Wednesday, May 12, 2010

The Need For Bike Infrastructure

(photo credit MyBikeLaneBaltimore)

With the recent hearings of bicycle legislation in Baltimore City Council, there cines big step forward in making Baltimore a more bike friendly city. So far, the City Council has been favorable of the 5 proposed bills. These include redesigning storm grates so that the slots run perpendicular to the curb, having bike racks in new developments, improving safety communication between police and cyclists, ticketing cars parked in bike lanes, and implementing a Complete Streets program in the city.

The legislation is a great first step that will ensure that any future development planning includes the input of pedestrians and cyclists. However, there seem to be some essential flaws in plans. There isn't enough infrastructure to begin with. Police cannot ticket cars parked in nonexistent bike lanes. This is why the Complete Streets part of the bill is so important. It will ensure that in any new development that bike needs are addressed.

This doesn't fix the situation we have now. One that the city needs to address along with new regulations. As is, there are not enough bike lanes. Instead we have "sharrows" which are helpful for cyclists to identify routes that are suitable, but give no overt sign that says "this space is for bikes only". The city has started to add more lanes, but we lag far behind other cities. St. Paul Street recently received a bike lane, but it only runs from University Parkway to 31st Street and then from North Ave to Mount Royal Ave. On this second stretch it disappears on the bridge over the Amtrak/MARC tracks.

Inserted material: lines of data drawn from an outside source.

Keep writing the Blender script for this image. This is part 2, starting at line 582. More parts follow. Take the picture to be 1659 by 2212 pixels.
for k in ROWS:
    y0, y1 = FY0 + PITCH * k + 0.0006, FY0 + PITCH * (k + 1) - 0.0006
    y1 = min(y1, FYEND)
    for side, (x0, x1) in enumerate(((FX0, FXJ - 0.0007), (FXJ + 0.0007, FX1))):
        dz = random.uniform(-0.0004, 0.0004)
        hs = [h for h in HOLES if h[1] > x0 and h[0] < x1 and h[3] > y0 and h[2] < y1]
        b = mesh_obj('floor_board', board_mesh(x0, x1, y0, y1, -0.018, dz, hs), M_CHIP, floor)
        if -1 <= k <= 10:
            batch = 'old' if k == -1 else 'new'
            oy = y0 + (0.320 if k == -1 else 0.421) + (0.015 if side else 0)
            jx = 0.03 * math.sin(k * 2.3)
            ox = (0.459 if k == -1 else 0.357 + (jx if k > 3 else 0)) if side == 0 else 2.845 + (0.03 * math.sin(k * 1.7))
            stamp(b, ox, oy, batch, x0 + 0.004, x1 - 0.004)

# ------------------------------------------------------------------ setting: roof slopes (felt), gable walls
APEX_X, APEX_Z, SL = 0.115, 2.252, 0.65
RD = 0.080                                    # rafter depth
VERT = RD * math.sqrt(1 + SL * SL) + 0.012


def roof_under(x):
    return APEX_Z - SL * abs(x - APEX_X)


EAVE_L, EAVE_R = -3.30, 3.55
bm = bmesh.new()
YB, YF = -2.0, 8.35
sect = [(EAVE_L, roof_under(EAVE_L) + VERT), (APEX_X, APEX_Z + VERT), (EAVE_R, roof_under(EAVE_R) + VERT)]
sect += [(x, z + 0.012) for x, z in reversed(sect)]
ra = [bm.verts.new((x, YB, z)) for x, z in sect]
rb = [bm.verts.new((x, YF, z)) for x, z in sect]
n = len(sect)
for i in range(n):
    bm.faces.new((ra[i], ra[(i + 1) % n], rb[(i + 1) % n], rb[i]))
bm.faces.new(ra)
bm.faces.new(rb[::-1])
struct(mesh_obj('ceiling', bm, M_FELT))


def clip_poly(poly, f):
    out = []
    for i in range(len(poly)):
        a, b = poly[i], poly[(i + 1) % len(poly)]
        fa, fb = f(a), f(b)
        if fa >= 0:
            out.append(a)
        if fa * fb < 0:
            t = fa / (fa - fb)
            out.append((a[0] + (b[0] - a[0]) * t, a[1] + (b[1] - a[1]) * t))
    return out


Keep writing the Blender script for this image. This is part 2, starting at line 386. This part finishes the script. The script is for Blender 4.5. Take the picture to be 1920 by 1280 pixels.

The one protected bike lane we do have is the one along Pratt St with its giant orange barrier. The problem here is that the city can't make up its mind of whether this is a bike or pedestrian lane. It's bi directional, but does not have any specific markings. Moreover, and here is where the enforcement part comes in, the lane is frequently blocked by cabs, sometimes cars, and even City and Police vehicles.

Lastly, Bus/Bike Lanes are not a viable option. These have already been added on Pratt Street and will soon be added to Lombard Street when that road project is done. I don't know about you, but the last thing I want to do is share my lane with an MTA bus. The enforcement piece also needs to be addressed here. The lanes are frequently violated with regular traffic (and I have never, once seen someone ticketed for this), so how are cyclists supposed to feel comfortable here? They don't.

What it all boils down to is infrastructure. We need more bike lanes, they need to be clearly marked (green paint maybe like that small stretch on the Fallsway?), and in the places where there is enough room they need to be buffered. Then maybe we'll have a safer place for bikers to ride and not have to impede traffic or endanger themselves.

1 comment:

  1. Agreed.

    I was in Philly the other week and was very impressed with the amount of bicycle ridership. The narrow, flat streets are very conducive to bike riding since automobile speeds are slower and bike speeds faster. They also have some very bicycle centric parts of town, and a lot of competitions.

    In this city we have hills and car speeds are faster. If we want to increase bicycle ridership, we need more concerted efforts. Bicyclists are not the bad guys. Bicycling is the most efficient means of human transportation ever invented.